Quality giants Joseph M. Juran, W. Edwards Deming and Armand Feigenbaum ushered in the era of total quality management (TQM) 60 years ago. However, some lessons are hard to learn.
Companies are still being dogged by high-profile quality defects. The list is long and getting longer, and crosses every industry. At least a token “quality program” is required for companies who wish to remain in the marketplace; however, many are still at the lip-service level. Bottom line, talk is cheap—recalls are not.
Persistent, expensive and well-publicized recalls are striking companies with even the most stellar quality reputations. Toyota, for decades a company held up as a model of excellence, has suffered a rash of serious quality infractions which have had a dramatic effect on their financial health, not to mention their reputation.
With the outsourcing strategy organizations have been implementing for decades, it has become increasingly difficult to manage process and product quality. Therefore, it shouldn’t be surprising that many quality problems are coming from global supply chains.
Organizations should view these failures as much the part of management as it is the defective products themselves. As Juran and Deming taught us, 85% to 94% of all the problems reside with management because they own the system and are ultimately responsible.
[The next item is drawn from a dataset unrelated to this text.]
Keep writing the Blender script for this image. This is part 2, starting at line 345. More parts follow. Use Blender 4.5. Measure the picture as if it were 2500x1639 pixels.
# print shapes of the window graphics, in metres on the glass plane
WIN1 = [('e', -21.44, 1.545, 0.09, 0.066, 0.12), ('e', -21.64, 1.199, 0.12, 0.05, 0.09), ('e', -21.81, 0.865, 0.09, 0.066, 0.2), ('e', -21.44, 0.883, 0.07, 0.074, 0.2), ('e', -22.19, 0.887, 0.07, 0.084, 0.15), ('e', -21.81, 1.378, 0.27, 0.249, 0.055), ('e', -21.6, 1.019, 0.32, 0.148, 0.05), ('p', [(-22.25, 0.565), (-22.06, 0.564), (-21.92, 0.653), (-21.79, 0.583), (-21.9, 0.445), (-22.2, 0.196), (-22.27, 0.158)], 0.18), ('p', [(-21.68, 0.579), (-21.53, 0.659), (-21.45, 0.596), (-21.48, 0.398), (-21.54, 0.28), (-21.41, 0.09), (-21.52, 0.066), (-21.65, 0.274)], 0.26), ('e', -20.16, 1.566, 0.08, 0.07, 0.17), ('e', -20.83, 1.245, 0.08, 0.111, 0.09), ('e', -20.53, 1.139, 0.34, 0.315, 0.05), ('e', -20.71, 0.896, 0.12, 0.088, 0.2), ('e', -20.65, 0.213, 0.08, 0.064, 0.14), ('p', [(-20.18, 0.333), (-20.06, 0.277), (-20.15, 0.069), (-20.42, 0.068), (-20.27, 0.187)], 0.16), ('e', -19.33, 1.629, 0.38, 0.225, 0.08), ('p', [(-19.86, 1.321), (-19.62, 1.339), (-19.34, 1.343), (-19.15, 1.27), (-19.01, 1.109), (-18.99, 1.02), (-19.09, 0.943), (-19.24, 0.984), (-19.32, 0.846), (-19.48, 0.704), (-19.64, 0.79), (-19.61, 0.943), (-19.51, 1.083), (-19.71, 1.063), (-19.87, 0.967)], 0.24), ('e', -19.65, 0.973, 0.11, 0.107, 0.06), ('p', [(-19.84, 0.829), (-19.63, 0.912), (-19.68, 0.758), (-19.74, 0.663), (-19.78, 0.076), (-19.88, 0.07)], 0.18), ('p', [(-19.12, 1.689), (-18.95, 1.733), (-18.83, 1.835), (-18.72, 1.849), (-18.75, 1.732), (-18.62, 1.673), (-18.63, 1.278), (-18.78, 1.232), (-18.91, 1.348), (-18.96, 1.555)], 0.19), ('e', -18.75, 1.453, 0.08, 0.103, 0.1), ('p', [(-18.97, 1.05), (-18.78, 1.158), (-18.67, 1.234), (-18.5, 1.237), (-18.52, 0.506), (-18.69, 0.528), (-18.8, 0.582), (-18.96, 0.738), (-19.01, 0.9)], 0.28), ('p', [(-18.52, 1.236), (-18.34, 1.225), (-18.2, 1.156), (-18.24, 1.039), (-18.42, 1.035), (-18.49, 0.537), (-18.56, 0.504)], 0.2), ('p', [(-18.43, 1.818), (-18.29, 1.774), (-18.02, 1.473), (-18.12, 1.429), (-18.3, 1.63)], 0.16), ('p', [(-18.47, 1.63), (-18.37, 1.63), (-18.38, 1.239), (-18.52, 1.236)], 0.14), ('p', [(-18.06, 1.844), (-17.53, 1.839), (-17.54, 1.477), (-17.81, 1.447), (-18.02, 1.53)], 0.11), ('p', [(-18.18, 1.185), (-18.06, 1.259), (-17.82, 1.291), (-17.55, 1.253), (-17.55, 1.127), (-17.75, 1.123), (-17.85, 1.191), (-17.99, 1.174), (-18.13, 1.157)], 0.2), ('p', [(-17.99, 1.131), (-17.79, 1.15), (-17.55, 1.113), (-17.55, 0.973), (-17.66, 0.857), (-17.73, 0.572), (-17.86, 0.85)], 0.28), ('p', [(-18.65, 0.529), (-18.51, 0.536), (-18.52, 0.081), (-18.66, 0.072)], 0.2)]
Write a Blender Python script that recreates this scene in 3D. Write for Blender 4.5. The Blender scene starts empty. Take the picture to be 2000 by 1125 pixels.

However bleak the situation has been, all may not be lost. For instance, it is encouraging that many companies are sourcing processes and products back to where they retain more oversight for quality performance. This is a by-product of managers finally understanding that quality just doesn’t happen if you have state of the art equipment. It has as much to do with committed and motivated personnel.
Talk to the manufacturing community about quality’s place in today’s environment and a pattern appears to be emerging—organizations may be finally grasping the “shared responsibility” aspect of Juran and Deming’s teachings. If quality is truly everyone’s responsibility, then the idea has to go far beyond the factory floor and into the front office, the service department, and everywhere else that provides value to customers and shareholders.
Quality is becoming a systems approach, rather than focusing on one part at a time and whether it’s dimensionally correct. Quality, after all, is continuous improvement and many seem to be getting the message.
As the manufacturing industry shifts with the rest of the economy and becomes increasingly more service-and-customer-centric, executives are seeing the need for spreading the quality message across the enterprise.
We recently finished quality training for several HR professionals at a small company. The focus was on process quality improvement so they could provide better service support internally and externally. After training and passing the arduous ASQ Certified Quality Improvement Associate’s certification exam they reported improvement of their processes and the quality of the decisions being made.
If organizations want to accomplish their mission of spreading their quality initiatives, they need only to recall the gospel of Juran, Deming, Feigenbaum and Crosby. These giants preached a hybrid approach of quality control methods and employee empowerment.
Improvements are being made but much is left to do, especially in the human aspect. Management needs to give more than lip-service to their line that “people are our greatest asset.” The employee-engagement part of the quality equation is still lagging behind defect-prevention.
Standard processes are needed to improve quality but, at the end of the day, we need people that can catch the ball whenever something happens. While the idea of quality is still mostly stuck in the defect-reduction paradigm, there needs to be a shift toward a people-centric view.
A people-centric organization requires sustaining a motivated, engaged workforce, which is a challenge and requires constant nurturing, but the reward is there. Quality has as much to do with talent and human capital as it does with product design, engineering or equipment tolerances.
Everyone appreciates a job well done. This appreciation leads to people feeling empowered and becoming more engaged. When this happens individuals at all levels accept ownership and accountability, which results in better effectiveness—a great recipe for quality.
Bottom line, organizations are starting to understand that morale is everything in quality. People want to do a good job, and organizations have to enable that culture. The search for better quality is certainly a journey and not a destination.